Besides "Ukrexport," the IOM has commissioned two other documentary films. The organization has also produced posters and leaflets detailing typical trafficking cases, and recommending simple precautions for women considering work abroad, such as ensuring their foreign job is clearly defined in a contract and leaving a photocopy of their passport and contact numbers and addresses with friends and family. The leaflet also provides contact numbers of Ukrainian embassies and consulates in some of the primary destinations for women working abroad, including Germany, the Netherlands, Belgium, Serbia and Turkey.

The printed material is being distributed through women's groups and aid organizations, youth clubs and regional employment centers via the Ministries of Family and Youth, Education, and Labor and Social Policy. The film was aired on nationwide television this month.

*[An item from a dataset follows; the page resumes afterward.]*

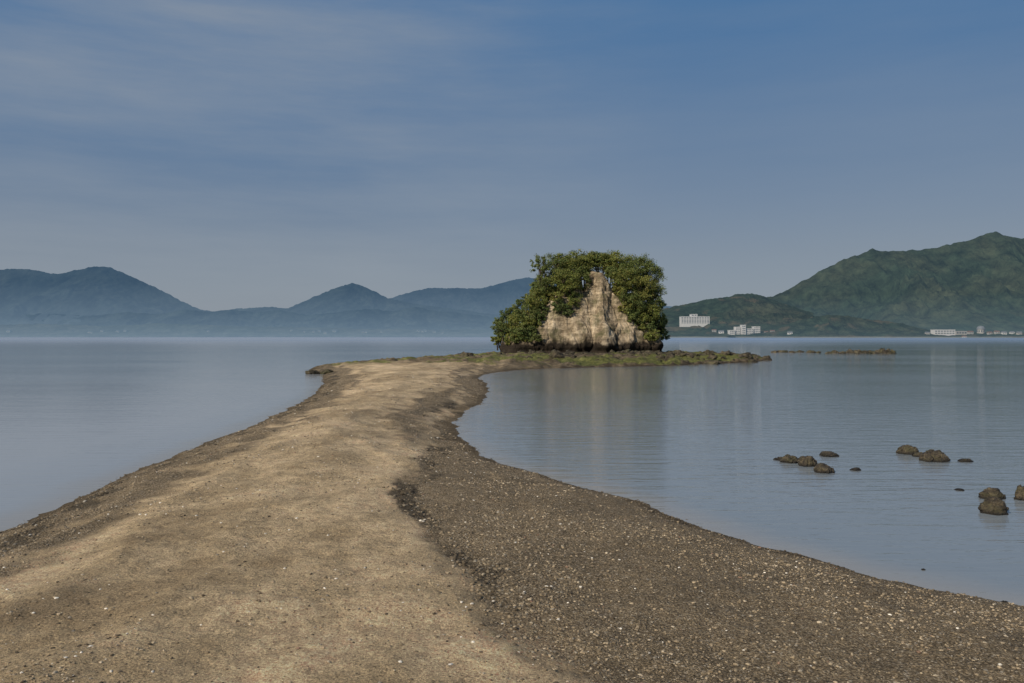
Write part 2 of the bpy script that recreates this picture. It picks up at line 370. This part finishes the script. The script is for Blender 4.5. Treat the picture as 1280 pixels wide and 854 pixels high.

The IOM, in association with women's groups, has also organized a series of screenings followed by group discussions in various cities around Ukraine. A group of teenagers from the Ukrainian debate center who were shown the film by the NIS-U.S. Women's Consortium, found "Ukrexport" a powerful argument against leaving the hardships of Ukraine to seek their fortunes in other countries.

When a somewhat large prostitute appeared in a Brussels window, some of the Ukrainian teens giggled. But, when she spoke of having 20 clients a day, a wave of shock and disgust rippled through the viewing room.

"It's like a horror film," said one 17-year-old girl. "I wouldn't go abroad after this."